• **STORED DATA**
◇ ◇ ◇

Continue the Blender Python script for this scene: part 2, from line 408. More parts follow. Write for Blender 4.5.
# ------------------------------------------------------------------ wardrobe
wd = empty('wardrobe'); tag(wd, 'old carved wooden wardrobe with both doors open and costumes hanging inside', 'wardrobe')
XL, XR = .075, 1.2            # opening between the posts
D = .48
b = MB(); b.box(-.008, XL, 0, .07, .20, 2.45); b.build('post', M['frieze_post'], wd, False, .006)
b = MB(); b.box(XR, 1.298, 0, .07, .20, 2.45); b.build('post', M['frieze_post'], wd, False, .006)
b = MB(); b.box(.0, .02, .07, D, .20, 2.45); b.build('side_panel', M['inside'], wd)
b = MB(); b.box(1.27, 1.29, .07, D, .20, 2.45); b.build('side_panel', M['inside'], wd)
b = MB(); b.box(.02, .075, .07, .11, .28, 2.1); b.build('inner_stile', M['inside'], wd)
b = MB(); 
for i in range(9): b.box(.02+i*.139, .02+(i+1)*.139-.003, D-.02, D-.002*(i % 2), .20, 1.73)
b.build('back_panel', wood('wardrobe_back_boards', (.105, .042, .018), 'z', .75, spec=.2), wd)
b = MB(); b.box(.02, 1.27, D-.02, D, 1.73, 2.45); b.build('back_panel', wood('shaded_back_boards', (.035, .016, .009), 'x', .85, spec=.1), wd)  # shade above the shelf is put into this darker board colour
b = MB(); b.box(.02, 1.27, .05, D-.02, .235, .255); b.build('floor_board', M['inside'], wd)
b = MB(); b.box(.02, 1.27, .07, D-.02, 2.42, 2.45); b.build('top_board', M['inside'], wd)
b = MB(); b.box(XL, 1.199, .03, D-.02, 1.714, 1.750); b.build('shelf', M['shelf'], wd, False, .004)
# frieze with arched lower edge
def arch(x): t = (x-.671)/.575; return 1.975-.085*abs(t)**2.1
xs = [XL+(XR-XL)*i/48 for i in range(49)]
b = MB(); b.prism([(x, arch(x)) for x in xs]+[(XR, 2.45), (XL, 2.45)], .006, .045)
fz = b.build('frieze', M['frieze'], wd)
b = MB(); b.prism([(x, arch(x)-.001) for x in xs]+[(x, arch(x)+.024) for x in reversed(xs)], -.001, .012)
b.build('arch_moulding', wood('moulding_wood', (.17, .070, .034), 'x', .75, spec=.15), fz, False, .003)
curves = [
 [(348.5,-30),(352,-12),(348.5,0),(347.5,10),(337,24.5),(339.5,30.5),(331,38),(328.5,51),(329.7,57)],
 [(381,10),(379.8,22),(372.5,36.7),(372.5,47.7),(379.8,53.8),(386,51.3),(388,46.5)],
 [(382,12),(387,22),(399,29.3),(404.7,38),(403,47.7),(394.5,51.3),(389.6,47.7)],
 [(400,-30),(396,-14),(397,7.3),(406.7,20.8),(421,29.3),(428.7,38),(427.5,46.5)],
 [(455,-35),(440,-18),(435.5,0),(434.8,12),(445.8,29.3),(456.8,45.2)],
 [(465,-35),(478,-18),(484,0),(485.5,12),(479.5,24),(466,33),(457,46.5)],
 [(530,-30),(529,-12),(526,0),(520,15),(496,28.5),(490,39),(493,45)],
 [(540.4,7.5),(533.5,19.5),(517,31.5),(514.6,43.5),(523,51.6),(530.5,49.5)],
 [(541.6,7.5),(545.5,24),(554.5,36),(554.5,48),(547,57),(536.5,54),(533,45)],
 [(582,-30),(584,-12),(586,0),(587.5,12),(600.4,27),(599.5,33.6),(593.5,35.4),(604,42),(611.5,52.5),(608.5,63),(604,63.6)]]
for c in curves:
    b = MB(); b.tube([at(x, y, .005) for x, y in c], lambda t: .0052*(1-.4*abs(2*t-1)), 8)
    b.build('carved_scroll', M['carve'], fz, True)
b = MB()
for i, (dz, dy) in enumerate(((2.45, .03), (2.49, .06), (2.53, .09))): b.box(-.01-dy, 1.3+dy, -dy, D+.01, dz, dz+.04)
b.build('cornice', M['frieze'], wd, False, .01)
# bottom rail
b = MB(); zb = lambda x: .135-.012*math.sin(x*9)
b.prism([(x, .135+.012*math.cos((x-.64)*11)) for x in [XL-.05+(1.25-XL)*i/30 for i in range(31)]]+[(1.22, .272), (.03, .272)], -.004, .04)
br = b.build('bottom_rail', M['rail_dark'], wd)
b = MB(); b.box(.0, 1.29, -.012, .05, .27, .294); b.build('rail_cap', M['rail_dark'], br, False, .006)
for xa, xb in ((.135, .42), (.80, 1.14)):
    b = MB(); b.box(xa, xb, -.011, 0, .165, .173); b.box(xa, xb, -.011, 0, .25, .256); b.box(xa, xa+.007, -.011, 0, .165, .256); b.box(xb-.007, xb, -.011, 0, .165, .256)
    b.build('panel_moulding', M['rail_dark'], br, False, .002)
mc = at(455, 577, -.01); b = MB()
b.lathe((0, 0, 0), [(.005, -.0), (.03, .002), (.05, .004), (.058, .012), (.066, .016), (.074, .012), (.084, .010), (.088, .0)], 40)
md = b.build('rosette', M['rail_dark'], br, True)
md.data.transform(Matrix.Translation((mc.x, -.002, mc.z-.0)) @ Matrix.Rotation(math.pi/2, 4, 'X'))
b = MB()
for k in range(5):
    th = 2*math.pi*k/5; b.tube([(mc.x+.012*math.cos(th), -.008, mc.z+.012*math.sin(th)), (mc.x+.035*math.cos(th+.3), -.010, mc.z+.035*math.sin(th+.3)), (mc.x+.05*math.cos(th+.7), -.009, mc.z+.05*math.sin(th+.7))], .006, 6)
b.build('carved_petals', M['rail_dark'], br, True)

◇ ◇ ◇

Extract the data exactly as given.

Continue the Blender Python script for this scene: part 2, from line 408. More parts follow. Write for Blender 4.5.
# ------------------------------------------------------------------ wardrobe
wd = empty('wardrobe'); tag(wd, 'old carved wooden wardrobe with both doors open and costumes hanging inside', 'wardrobe')
XL, XR = .075, 1.2            # opening between the posts
D = .48
b = MB(); b.box(-.008, XL, 0, .07, .20, 2.45); b.build('post', M['frieze_post'], wd, False, .006)
b = MB(); b.box(XR, 1.298, 0, .07, .20, 2.45); b.build('post', M['frieze_post'], wd, False, .006)
b = MB(); b.box(.0, .02, .07, D, .20, 2.45); b.build('side_panel', M['inside'], wd)
b = MB(); b.box(1.27, 1.29, .07, D, .20, 2.45); b.build('side_panel', M['inside'], wd)
b = MB(); b.box(.02, .075, .07, .11, .28, 2.1); b.build('inner_stile', M['inside'], wd)
b = MB(); 
for i in range(9): b.box(.02+i*.139, .02+(i+1)*.139-.003, D-.02, D-.002*(i % 2), .20, 1.73)
b.build('back_panel', wood('wardrobe_back_boards', (.105, .042, .018), 'z', .75, spec=.2), wd)
b = MB(); b.box(.02, 1.27, D-.02, D, 1.73, 2.45); b.build('back_panel', wood('shaded_back_boards', (.035, .016, .009), 'x', .85, spec=.1), wd)  # shade above the shelf is put into this darker board colour
b = MB(); b.box(.02, 1.27, .05, D-.02, .235, .255); b.build('floor_board', M['inside'], wd)
b = MB(); b.box(.02, 1.27, .07, D-.02, 2.42, 2.45); b.build('top_board', M['inside'], wd)
b = MB(); b.box(XL, 1.199, .03, D-.02, 1.714, 1.750); b.build('shelf', M['shelf'], wd, False, .004)
# frieze with arched lower edge
def arch(x): t = (x-.671)/.575; return 1.975-.085*abs(t)**2.1
xs = [XL+(XR-XL)*i/48 for i in range(49)]
b = MB(); b.prism([(x, arch(x)) for x in xs]+[(XR, 2.45), (XL, 2.45)], .006, .045)
fz = b.build('frieze', M['frieze'], wd)
b = MB(); b.prism([(x, arch(x)-.001) for x in xs]+[(x, arch(x)+.024) for x in reversed(xs)], -.001, .012)
b.build('arch_moulding', wood('moulding_wood', (.17, .070, .034), 'x', .75, spec=.15), fz, False, .003)
curves = [
 [(348.5,-30),(352,-12),(348.5,0),(347.5,10),(337,24.5),(339.5,30.5),(331,38),(328.5,51),(329.7,57)],
 [(381,10),(379.8,22),(372.5,36.7),(372.5,47.7),(379.8,53.8),(386,51.3),(388,46.5)],
 [(382,12),(387,22),(399,29.3),(404.7,38),(403,47.7),(394.5,51.3),(389.6,47.7)],
 [(400,-30),(396,-14),(397,7.3),(406.7,20.8),(421,29.3),(428.7,38),(427.5,46.5)],
 [(455,-35),(440,-18),(435.5,0),(434.8,12),(445.8,29.3),(456.8,45.2)],
 [(465,-35),(478,-18),(484,0),(485.5,12),(479.5,24),(466,33),(457,46.5)],
 [(530,-30),(529,-12),(526,0),(520,15),(496,28.5),(490,39),(493,45)],
 [(540.4,7.5),(533.5,19.5),(517,31.5),(514.6,43.5),(523,51.6),(530.5,49.5)],
 [(541.6,7.5),(545.5,24),(554.5,36),(554.5,48),(547,57),(536.5,54),(533,45)],
 [(582,-30),(584,-12),(586,0),(587.5,12),(600.4,27),(599.5,33.6),(593.5,35.4),(604,42),(611.5,52.5),(608.5,63),(604,63.6)]]
for c in curves:
    b = MB(); b.tube([at(x, y, .005) for x, y in c], lambda t: .0052*(1-.4*abs(2*t-1)), 8)
    b.build('carved_scroll', M['carve'], fz, True)
b = MB()
for i, (dz, dy) in enumerate(((2.45, .03), (2.49, .06), (2.53, .09))): b.box(-.01-dy, 1.3+dy, -dy, D+.01, dz, dz+.04)
b.build('cornice', M['frieze'], wd, False, .01)
# bottom rail
b = MB(); zb = lambda x: .135-.012*math.sin(x*9)
b.prism([(x, .135+.012*math.cos((x-.64)*11)) for x in [XL-.05+(1.25-XL)*i/30 for i in range(31)]]+[(1.22, .272), (.03, .272)], -.004, .04)
br = b.build('bottom_rail', M['rail_dark'], wd)
b = MB(); b.box(.0, 1.29, -.012, .05, .27, .294); b.build('rail_cap', M['rail_dark'], br, False, .006)
for xa, xb in ((.135, .42), (.80, 1.14)):
    b = MB(); b.box(xa, xb, -.011, 0, .165, .173); b.box(xa, xb, -.011, 0, .25, .256); b.box(xa, xa+.007, -.011, 0, .165, .256); b.box(xb-.007, xb, -.011, 0, .165, .256)
    b.build('panel_moulding', M['rail_dark'], br, False, .002)
mc = at(455, 577, -.01); b = MB()
b.lathe((0, 0, 0), [(.005, -.0), (.03, .002), (.05, .004), (.058, .012), (.066, .016), (.074, .012), (.084, .010), (.088, .0)], 40)
md = b.build('rosette', M['rail_dark'], br, True)
md.data.transform(Matrix.Translation((mc.x, -.002, mc.z-.0)) @ Matrix.Rotation(math.pi/2, 4, 'X'))
b = MB()
for k in range(5):
    th = 2*math.pi*k/5; b.tube([(mc.x+.012*math.cos(th), -.008, mc.z+.012*math.sin(th)), (mc.x+.035*math.cos(th+.3), -.010, mc.z+.035*math.sin(th+.3)), (mc.x+.05*math.cos(th+.7), -.009, mc.z+.05*math.sin(th+.7))], .006, 6)
b.build('carved_petals', M['rail_dark'], br, True)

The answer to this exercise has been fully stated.